━━ RECORDED INFORMATION

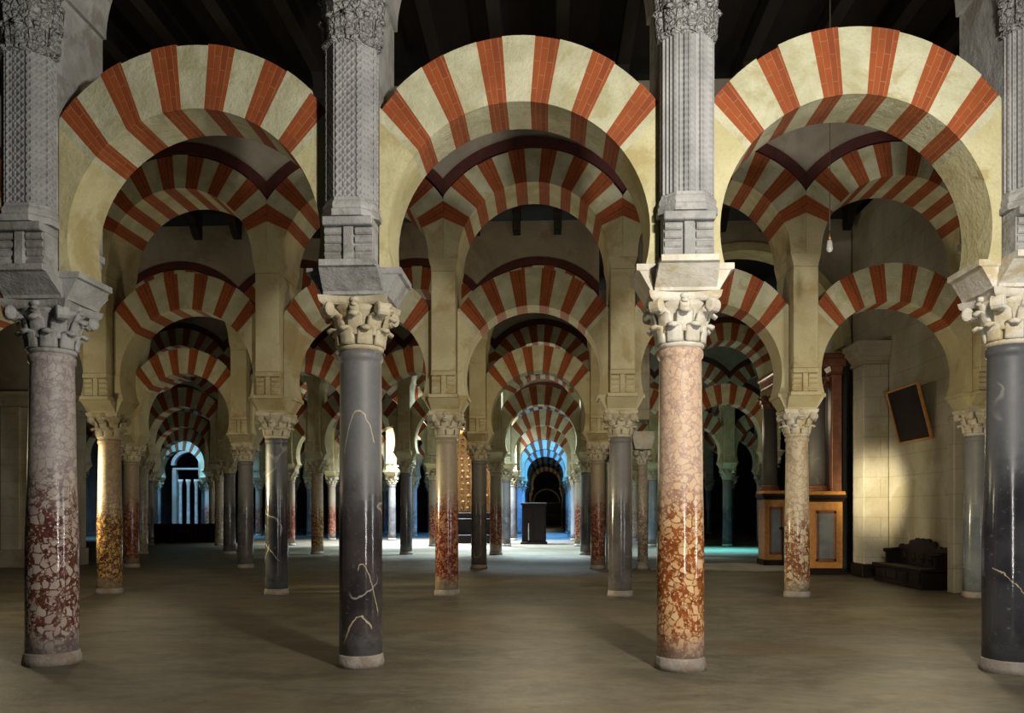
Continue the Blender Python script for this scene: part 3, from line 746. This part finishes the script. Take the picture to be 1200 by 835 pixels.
for i in range(41):
    x = -(ra + .22) + 2 * (ra + .22) * i / 40; z = 6.0 + math.sqrt(max(0, (ra + .22) ** 2 - x * x))
    rings.append([(x, -.3, z), (x, -.3, WALLTOP), (x, .4, WALLTOP), (x, .4, z)])
b.loft(rings, 0); obj('spandrel_wall', b.mesh('spandrel_wall', [M['wallgrey']]), t)

# corner wall at the far side of the red breccia column
y4 = 22.6
t = thing('buttress_wall', 'grey moulded wall pier with cornice beyond the red breccia column', 'wall pier', (0, y4, 0))
b = B(); b.box(-22, -13.75, 0, 1.4, .5, 4.5, 0, .02); b.box(-15.35, -14.8, -.12, 0, .5, 4.5, 0, .015); b.box(-14.3, -13.75, -.12, 0, .5, 4.5, 0, .015); b.box(-16.9, -16.3, -.12, 0, .5, 4.5, 0, .015); obj('wall_panel', b.mesh('wall_panel', [M['ashlar']]), t)
b = B(); b.box(-22, -13.7, -.2, 1.45, 0, .5, 0, .02); obj('plinth', b.mesh('plinth', [M['wallgrey']]), t)
b = B(); b.loft([[(-22, -.12 - e, z), (-13.75 + e, -.12 - e, z), (-13.75 + e, 1.4, z), (-22, 1.4, z)] for e, z in ((0, 4.5), (.05, 4.53), (.05, 4.62), (.12, 4.72), (.22, 4.78), (.24, 4.9))], 0); obj('cornice', b.mesh('cornice', [M['ashlar']]), t)
b = B(); b.box(-22, -13.75, .1, 1.4, 4.9, 9.4); obj('upper_wall', b.mesh('upper_wall', [M['wallgrey']]), t)

# ceiling beams with brackets between the arcades
bm_me = {}
def beam(x, k):
    y0, y1 = RY(k) + .58, RY(k + 1) - .58
    if k not in bm_me:
        b = B(); b.box(-.11, .11, y0, y1, 9.42, 9.70, 0, .01)
        c = []
        for ya, s in ((y0, 1), (y1, -1)):
            q = B(); pr = [(0, 9.42), (0, 9.0), (.10, 9.0), (.16, 9.06), (.22, 9.08), (.30, 9.18), (.36, 9.22), (.42, 9.34), (.50, 9.42)]
            q.loft([[(xx, ya + s * p, z) for p, z in pr] for xx in (-.10, .10)], 0); c.append(q.mesh('bracket', [M['timber']]))
        bm_me[k] = (b.mesh('ceiling_beam', [M['timber']]), c)
    return bm_me[k]
WORDN = 'first second third fourth fifth sixth seventh eighth ninth tenth eleventh twelfth thirteenth fourteenth fifteenth sixteenth seventeenth eighteenth nineteenth twentieth'.split()
BEAMS = {1: range(0, 16), 2: range(0, 17)}
for k, rg in BEAMS.items():
    for i in rg:
        x = -9.6 + i * 1.09
        me, cs = beam(x, k)
        t = thing('ceiling_beam', 'dark ceiling beam between %s and %s arcades, %s from the altar side' % (ORD[k], ORD[k + 1], WORDN[len(rg) - 1 - i]), 'beam', (x, 0, 0), 0, 'ceiling beams')
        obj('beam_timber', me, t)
        for c in cs: obj('bracket', c, t)

# hanging lamp
zl = 5.36; yl = 12.0; xl = 3.99
t = thing('hanging_lamp', 'small bare bulb hanging on a long cord in the altar-side bay', 'lamp', (xl, yl, 0))
b = B(); b.tube([(0, 0, 9.95), (0.01, 0, 8), (0, 0, zl + .2)], .009, 6); obj('cord', b.mesh('cord', [M['cord']]), t)
b = B(); b.lathe([(.012, zl + .22), (.03, zl + .2), (.034, zl + .1), (.028, zl + .09)], 16); obj('socket', b.mesh('socket', [M['brass']]), t)
b = B(); b.lathe([(.026, zl + .1), (.035, zl + .06), (.042, zl + .0), (.046, zl - .03), (.032, zl - .065), (.0, zl - .078)], 20); obj('bulb', b.mesh('bulb', [M['glass']]), t)

# far furniture
t = thing('confessional_booth', 'dark wooden booth standing in the central aisle beyond fifth arcade', 'confessional', (-1.32, 39.4, 0))
b = B(); b.box(0, 1.15, 0, .9, .1, 1.85, 0, .02); obj('cabinet_body', b.mesh('cabinet_body', [M['wood']]), t)
b = B(); b.box(-.06, 1.21, -.06, .96, 0, .1, 0, .015); obj('plinth', b.mesh('plinth', [M['wood']]), t)
b = B(); b.box(-.05, 1.2, -.05, .95, 1.85, 1.98, 0, .03); obj('cornice', b.mesh('cornice', [M['wood']]), t)
for x in (.08, .62):
    b = B(); b.box(x, x + .45, -.03, 0, .2, 1.75, 0, .01); d = obj('door_panel', b.mesh('door_panel', [M['wood']]), t)
b = B(); b.box(.30, .34, -.05, -.03, .2, 1.0, 0, .005); obj('door_edge_strip', b.mesh('door_edge_strip', [M['capital_white']]), t)  # pale strip added for the white line along the door edge
t = thing('gilded_retable', 'tall carved gilded retable seen between the red-brown and dark grey columns', 'altarpiece', (-4.75, 40.2, 0))
b = B(); b.box(0, 2.2, 0, .4, 0, 1.5, 0, .02); obj('predella', b.mesh('predella', [M['wood']]), t)
b = B(); b.box(0.05, 2.15, .1, .4, 1.5, 5.3, 0, .02)
rnd = random.Random(4)
for r in range(12):
    for q in range(7):
        xx, zz = .2 + q * .29 + rnd.uniform(-.03, .03), 1.7 + r * .3; rr = rnd.uniform(.07, .12)
        b.lathe([(.0, -rr), (rr * .8, -rr * .5), (rr, 0), (rr * .7, rr * .6), (0, rr)], 7, 0, (0, 0)); m_ = 5 * 7
        for vi in range(len(b.v) - m_, len(b.v)): x_, y_, z_ = b.v[vi]; b.v[vi] = (x_ + xx, y_ * .6 + .1, z_ + zz)
obj('carved_panel', b.mesh('carved_panel', [M['goldcarve']]), t)
for x in (.0, 2.05):
    b = B(); b.lathe([(.10, 1.5), (.10, 1.6), (.07, 1.7), (.085, 3.2), (.07, 5.0), (.11, 5.2)], 14, 0, (x + .08, -.02)); obj('colonnette', b.mesh('colonnette', [M['gold']]), t)
b = B(); b.box(-.08, 2.28, -.1, .5, 5.3, 5.6, 0, .04); obj('cornice', b.mesh('cornice', [M['gold']]), t)
t = thing('dark_pew', 'dark wooden pew in front of the gilded retable', 'pew', (-4.6, 38.6, 0))
b = B(); b.box(0, 2.1, 0, .45, .40, .46, 0, .01); obj('seat', b.mesh('seat', [M['wood']]), t)
b = B(); b.box(0, 2.1, .42, .50, .46, 1.15, 0, .015); b.box(-.03, 2.13, .40, .54, 1.15, 1.22, 0, .01); obj('backrest', b.mesh('backrest', [M['wood']]), t)
for x in (0, 2.03):
    b = B(); b.box(x, x + .07, -.02, .5, 0, .8, 0, .01); obj('end_panel', b.mesh('end_panel', [M['wood']]), t)
t = thing('choir_rail', 'low dark wooden rail across the dim aisle behind the golden column', 'rail', (-20.0, 40.6, 0))
b = B(); b.box(0, 5.2, -.06, .10, .82, .95, 0, .02); obj('handrail', b.mesh('handrail', [M['wood']]), t)
b = B(); b.box(0, 5.2, -.02, .06, .0, .82); obj('rail_panel', b.mesh('rail_panel', [M['wood']]), t)
for i in range(6):
    b = B(); b.box(i * 1.02, i * 1.02 + .12, -.08, .12, 0, .82, 0, .01); obj('post', b.mesh('post', [M['wood']]), t)
t = thing('stone_portal', 'pale portal of slim pilasters in blue light at the far end of the dim aisle', 'portal', (-27.9, 60.0, 0))
b = B(); b.box(0, .3, 0, .5, 0, 4.6, 0, .02); b.box(2.6, 2.9, 0, .5, 0, 4.6, 0, .02); obj('jamb', b.mesh('jamb', [M['ashlar']]), t)
for x in (.55, 1.15, 1.75, 2.35):
    b = B(); b.lathe([(.16, 0), (.16, .15), (.12, .25), (.11, 3.4), (.17, 3.7), (.19, 3.9)], 16, 0, (x, .2)); obj('colonnette', b.mesh('colonnette', [M['capital_white']]), t)
b = B(); b.box(0, 2.9, .05, .4, 4.6, 4.75, 0, .03); b.loft([[(1.45 - (1.3 + d) * math.cos(a), y, 4.95 + (1.0 + d) * math.sin(a)) for d, y in ((0, .05), (.25, .05), (.25, .4), (0, .4))] for a in [PI * q / 16 for q in range(17)]], 0); obj('tympanum_arch', b.mesh('tympanum_arch', [M['ashlar']]), t)
# end of the central aisle: iron screen under the last arch
t = thing('iron_screen', 'dark iron lattice screen closing the far end of central aisle', 'screen', (-.31, RY(11) + 3, 0))
b = B(); b.box(-1.3, 1.3, -.05, .05, 0, .12); b.box(-1.3, 1.3, -.04, .04, 2.3, 2.42); b.box(-1.3, 1.3, -.04, .04, 1.15, 1.22)
for i in range(14): b.box(-1.28 + i * .195, -1.25 + i * .195, -.02, .02, .12, 2.3)
obj('lattice', b.mesh('lattice', [M['iron']]), t)
b = B(); b.loft([[((1.25 + d) * math.cos(a) , y, 2.42 + (1.25 + d) * math.sin(a)) for d, y in ((0, -.05), (.12, -.05), (.12, .05), (0, .05))] for a in [PI * i / 20 for i in range(21)]], 0); obj('arch_top', b.mesh('arch_top', [M['capital_cream']]), t)

# ---------------------------------------------------------------- light
def light(kind, name, loc, energy, color, size=.5, target=None, **kw):
    l = bpy.data.lights.new(name, kind); l.energy = energy; l.color = color
    if kind == 'AREA': l.shape = kw.get('shape', 'SQUARE'); l.size = size; l.size_y = kw.get('sy', size)
    else: l.shadow_soft_size = size
    if kind == 'SPOT': l.spot_size = rad(kw.get('angle', 60)); l.spot_blend = kw.get('blend', .5)
    if kind == 'AREA' and 'spread' in kw: l.spread = rad(kw['spread'])
    o = bpy.data.objects.new(name, l); COL.objects.link(o); o.location = loc
    if target: o.rotation_euler = (Vector(target) - Vector(loc)).to_track_quat('-Z', 'Y').to_euler()
    return o
WARM, NEUT, COOL, BLUE = (1, .84, .56), (1, .93, .80), (.72, .88, 1), (.16, .50, 1)
light('SPOT', 'key_flood', (2.5, 2.6, 4.95), 1800, NEUT, .2, (-.6, 9.5, 3.6), angle=118, blend=.5)
light('AREA', 'flood_stand_strip', (2.45, 3.3, 1.9), 90, (1, .96, .9), .10, (0, 9.5, 1.9), shape='RECTANGLE', sy=2.4)
light('AREA', 'side_highlight_strip', (8.0, 6.5, 1.9), 90, (.95, .97, 1), .16, (0, 8.3, 1.7), shape='RECTANGLE', sy=2.6)  # unseen strip light, added for the streak on the veined column
light('POINT', 'second_bay_fill', (-.3, 12.2, 2.6), 88, WARM, .3)  # unseen warm fill, added to brighten the second arcade's piers
light('POINT', 'red_side_fill', (-9.0, 11.8, 2.6), 155, WARM, .3)  # same added fill on the red breccia side, source unseen
light('SPOT', 'side_door_beam', (-13.8, 14.4, 2.4), 8000, (1, .86, .50), .3, (-8.5, 15.66, 1.9), angle=24, blend=.6)
light('POINT', 'bench_bay_lamp', (5.6, 12.8, 2.8), 145, WARM, .3)
light('SPOT', 'altar_beam', (4.0, 16.4, 2.6), 3200, (1, .86, .55), .25, (7.75, 20.15, 2.05), angle=26, blend=1.0)
light('POINT', 'third_bay_lamp', (-.3, 19.0, 4.0), 150, WARM, .4)
light('POINT', 'third_bay_lamp_red_side', (-9.5, 19.0, 4.0), 90, WARM, .4)
light('AREA', 'skylight_white', (-1.2, RY(4) + 3.0, 9.3), 2100, (.62, .84, 1), 4, (-1.2, RY(4) + 1.6, 0), shape='RECTANGLE', sy=2.5, spread=95)
light('AREA', 'skylight_nave', (-5.3, RY(5) + 3.6, 9.3), 7500, (.74, .88, 1), 4, (-5.3, RY(5) + 3.6, 0), shape='RECTANGLE', sy=3, spread=100)
light('AREA', 'skylight_blue', (.8, RY(6) + 3.6, 9.3), 1900, (.08, .36, 1), 3, (-1.6, RY(6) + 3.6, 0), shape='RECTANGLE', sy=3, spread=100)
light('AREA', 'skylight_blue_far', (1.2, RY(7) + 3.6, 9.3), 2000, (.06, .32, 1), 3, (-1.8, RY(7) + 3.6, 0), shape='RECTANGLE', sy=3, spread=90)
light('AREA', 'skylight_blue_red_side', (-22.0, RY(6) + 3.6, 9.3), 1100, (.20, .52, 1), 3, (-22.0, RY(6) + 4.6, 0), shape='RECTANGLE', sy=3, spread=80)
light('AREA', 'skylight_blue_red_side_far', (-26.0, RY(7) + 5.0, 9.3), 380, (.28, .58, 1), 4, (-26.5, 59.5, 2), shape='RECTANGLE', sy=3, spread=100)
light('AREA', 'skylight_altar_side', (7.0, RY(4) + 3.8, 9.3), 420, (.15, .80, 1), 2, (7.0, RY(4) + 3.8, 0), spread=40)
light('SPOT', 'altar_side_sunbeam', (5.2, 24.0, 8.8), 1500, (1, .95, .82), .2, (5.3, 23.9, 0), angle=26, blend=.6)
light('POINT', 'altar_aisle_lamp', (5.6, 26.5, 4.6), 70, WARM, .3)
light('POINT', 'far_lamp', (-.3, RY(10) + 3, 3.0), 60, WARM, .3)

w = bpy.data.worlds.new('world'); sc.world = w; w.use_nodes = True
bg = w.node_tree.nodes['Background']; bg.inputs[0].default_value = (.80, .90, 1, 1); bg.inputs[1].default_value = .02
sc.view_settings.view_transform = 'Standard'; sc.view_settings.look = 'None'
sc.view_settings.exposure = 0; sc.view_settings.gamma = 1; sc.view_settings.use_curve_mapping = False
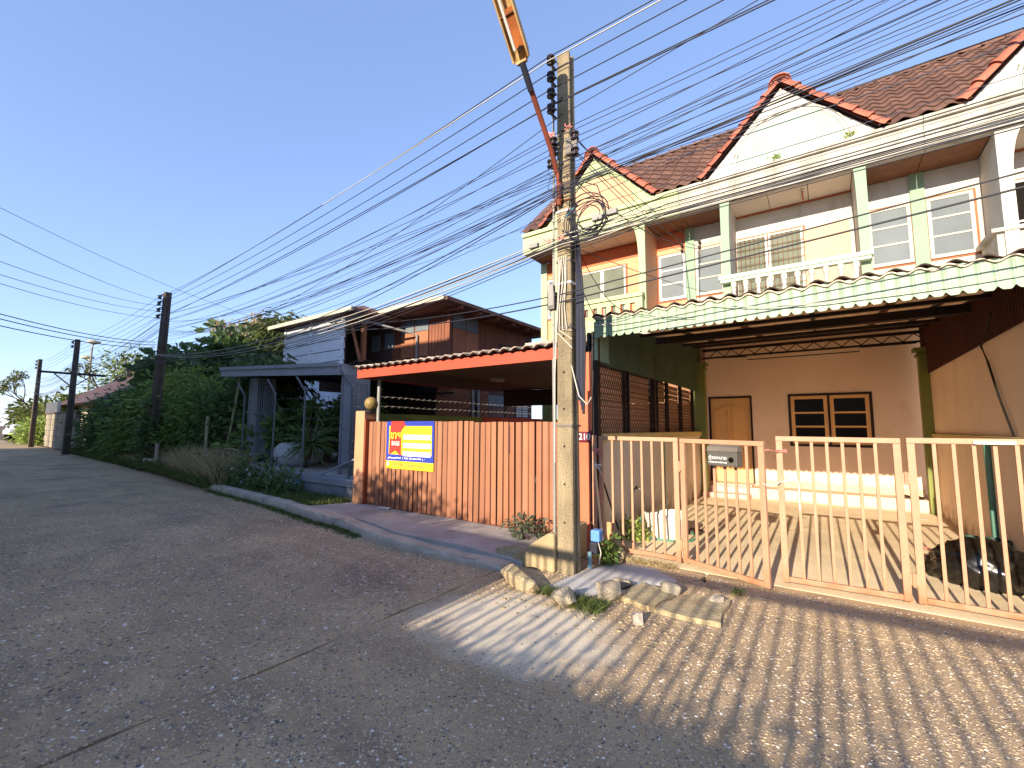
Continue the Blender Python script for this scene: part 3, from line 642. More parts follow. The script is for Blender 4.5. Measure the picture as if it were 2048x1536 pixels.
# posts
for (x, y, z0) in ((-2.52, 5.52, 0), (-2.56, 8.05, 1.52)):
    q = MB(); q.box(x-.04, x+.04, y-.05, y+.05, z0, 2.9); part('post', q, M_steel, cp)
q = MB(); q.box(-2.64, -2.60, 5.50, 5.56, 1.5, 2.9); part('post', q, M_steel, cp)

# slatted screen with diamond mesh above the left wall
sc = thing('screen', 'peach slatted panels behind black diamond mesh above the low pale wall', 'screen', (-2.55, 8.4, 1.52))
M_slat = mat('peach_slat', '#dcae8c', rough=.8, var=.12, fine=.08, objrand=.12)
seg = [(5.62, 6.60), (6.80, 7.88), (8.28, 8.80), (8.93, 9.78), (9.93, 10.82)]
for a, b in seg:
    for i in range(10):
        q = MB(); q.box(-2.60, -2.585, a, b, 1.535+i*.093, 1.535+i*.093+.080); part('slat', q, M_slat, sc)
for y in (5.60, 6.62, 6.78, 7.90, 8.25, 8.82, 8.91, 9.80, 9.91, 10.84, 10.95):
    q = MB(); q.box(-2.575, -2.535, y-.022, y+.022, 1.522, 2.5); part('upright', q, M_steel, sc)
q = MB(); yy = 5.6
for i in range(120):
    for sg in (1, -1):
        a = 4.7 + i*.075; y0 = max(a, 5.62); 
        za = 1.53; zb = 2.47; ya, yb = (a, a+ .94*.6) if sg > 0 else (a+.94*.6, a)
        lo, hi = 5.62, 10.9
        # clip in y
        t0, t1 = 0, 1; dy = yb-ya
        tl, th = sorted(((lo-ya)/dy, (hi-ya)/dy)); t0, t1 = max(t0, tl), min(t1, th)
        if t1-t0 > .02: q.bar((-2.527, ya+dy*t0, za+(zb-za)*t0), (-2.527, ya+dy*t1, za+(zb-za)*t1), .005)
part('mesh', q, M_steel, sc, kind='stuff')

# ------------------------------------------------------------------ beige tube gates
M_gate = mat('beige_gate_paint', '#b48a6c', rough=.55, var=.08, scale=5, fine=.06, bump=.06, dirt='#a5623a', dirt_amt=.14, dirt_scale=6, low=('#a8603a', .03, .22))
GATEGROUP = 'beige tube gates of the carport'
def gate(label, pa, pb, nb, za=(.05,.05), zt=(1.49,1.49), ext=True, skip=()):
    """leaf between ground points pa, pb: posts, rails, bars"""
    A = Vector((pa[0], pa[1], 0)); B = Vector((pb[0], pb[1], 0)); d = (B-A).normalized(); n_ = Vector((-d.y, d.x, 0)); L = (B-A).length
    t = thing('gate', label, 'gate', (A+B)/2, GATEGROUP)
    z0 = lambda s: za[0]+(za[1]-za[0])*s/L; z1 = lambda s: zt[0]+(zt[1]-zt[0])*s/L
    for s in (.03, L-.03):
        q = MB(); q.bar(A+d*s+Vector((0,0,z0(s))), A+d*s+Vector((0,0,z1(s)-.051)), .04, .058, up=d); part('post', q, M_gate, t, bevel=.005)
    q = MB(); q.bar(A+Vector((0,0,z1(0)-.025)), B+Vector((0,0,z1(L)-.025)), .04, .05); part('top_rail', q, M_gate, t, bevel=.005)
    q = MB(); q.bar(A+d*.06+Vector((0,0,z0(0)+.03)), B-d*.06+Vector((0,0,z0(L)+.03)), .038, .05); part('bottom_rail', q, M_gate, t, bevel=.005)
    for i in range(nb):
        s = .06 + (L-.12)*(i+1)/(nb+1)
        q = MB(); q.bar(A+d*s+Vector((0,0,z0(s)+.056)), A+d*s+Vector((0,0,z1(s)-.051)), .022, .028, up=d); part('bar', q, M_gate, t, bevel=.003)
    return t
g1 = gate('beige gate leaf nearest the utility pole, in front of the white tub', (-2.485, 5.5), (-1.465, 5.5), 6, zt=(1.49,1.485))
g2 = gate('beige gate leaf standing slightly ajar and carrying the grey mailbox', (-1.445, 5.52), (-.535, 5.17), 6, za=(.05,.03), zt=(1.475,1.47))
g3 = gate('beige gate leaf in front of the brown window, tied with white string', (-.455, 5.44), (.545, 5.5), 6, za=(.05,.05), zt=(1.52,1.515))
g4 = gate('beige gate leaf at the right edge, in front of the black rubbish bag', (.585, 5.5), (1.60, 5.5), 6, zt=(1.52,1.523))
for gt, x, y in ((g2, -1.455, 5.47), (g3, .565, 5.465)):
    for z in (1.15, .25):
        q = MB(); q.tube([(x, y, z-.06), (x, y, z+.06)], .014, 8); q.box(x-.03, x+.03, y+.008, y+.014, z-.05, z+.05); part('hinge', q, M_gate, gt)
q = MB(); q.box(-2.56, -2.50, 5.44, 5.475, 0, 1.5); part('latch_post', q, M_gate, g1)
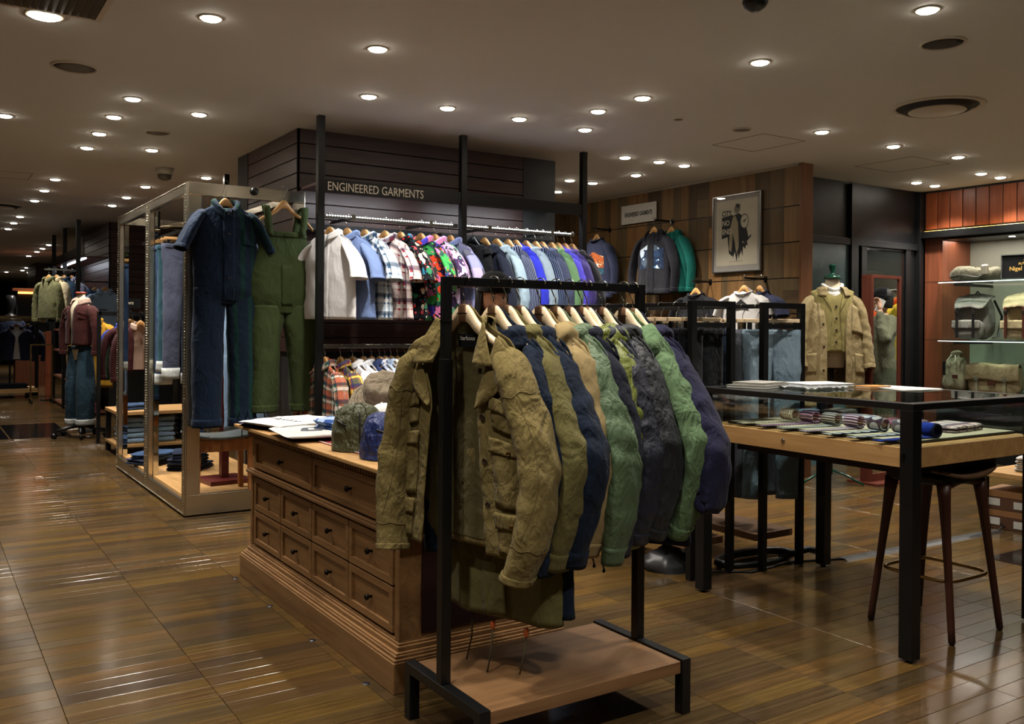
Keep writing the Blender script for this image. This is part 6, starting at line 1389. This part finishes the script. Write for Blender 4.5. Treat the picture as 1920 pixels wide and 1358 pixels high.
t = thing('folded_bag', 'crumpled olive grey canvas bag lying on the top shelf', 'bag', (9.48, 5.42, 1.926)); soft(0, 0, .07, .14, .28, .07, .6, 12, .03).build('body', m_fabric('bag_olive_grey', (84, 82, 68), wrinkle=.7), t, True); MB().b2(-.16, -.13, -.2, -.12, .05, .16).build('flask_pocket', m_plain('buckle_pale', (170, 164, 146), .3, .8), t, bevel=.02); MB().tube([(-.1, -.2, .1), (-.16, -.1, .03), (-.17, .1, .06), (-.1, .25, .04)], .014, 8, flat=.4).build('strap', lth_b, t, True)
t = thing('brand_sign', 'black framed sign with gold script on the top glass shelf', 'sign', (9.42, 4.86, 1.926))
MB().box((0, 0, .125), (.014, .52, .24), ry=.06).build('plaque', m_plain('plaque_black', (14, 15, 16), .3), t, bevel=.002)
MB().b2(-.016, .01, -.27, -.26, 0, .25).b2(-.016, .01, .26, .27, 0, .25).b2(-.016, .01, -.27, .27, .245, .255).b2(-.016, .01, -.27, .27, 0, .008).build('frame', m_plain('frame_silver', (170, 170, 166), .3, .9), t)
gold = m_plain('gold_print', (196, 160, 84), .4)
for s_, sz, z_ in (('AUTHENTIC', .034, .155), ('Nigel Cabourn', .062, .105), ('ENGLAND', .024, .055)):
    put('lettering', text_mesh(s_, sz, .0005), gold, t, loc=(-.0095, 0, z_), rot=(PI / 2, 0, -PI / 2))
MB().prism([(-.04, 0), (0, .025), (.04, 0), (.04, .012), (0, .037), (-.04, .012)], .001, (-.0105, 0, .185), (0, -1, 0), (0, 0, 1), (1, 0, 0)).build('chevron_mark', gold, t)
# low table with white tees and shoe boxes
t = thing('low_table', 'low wooden display table with black legs at the right edge', 'table', (6.95, 3.1, 0))
MB().b2(-.62, .7, -.55, .5, .37, .405).build('tabletop', oaklx, t, bevel=.003)
for x in (-.59, .66):
    for y in (-.52, .47): MB().b2(x - .02, x + .02, y - .02, y + .02, 0, .37).build('leg', black, t)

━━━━

Copy out exactly the lines running from the one with "were 2048x1536 pixels." to the one with "q = MB(); q.box(-2.64, -2.60, 5.50, 5.56, 1.5, 2.9);", including both ends, and nothing more.

Continue the Blender Python script for this scene: part 3, from line 642. More parts follow. The script is for Blender 4.5. Measure the picture as if it were 2048x1536 pixels.
# posts
for (x, y, z0) in ((-2.52, 5.52, 0), (-2.56, 8.05, 1.52)):
    q = MB(); q.box(x-.04, x+.04, y-.05, y+.05, z0, 2.9); part('post', q, M_steel, cp)
q = MB(); q.box(-2.64, -2.60, 5.50, 5.56, 1.5, 2.9); part('post', q, M_steel, cp)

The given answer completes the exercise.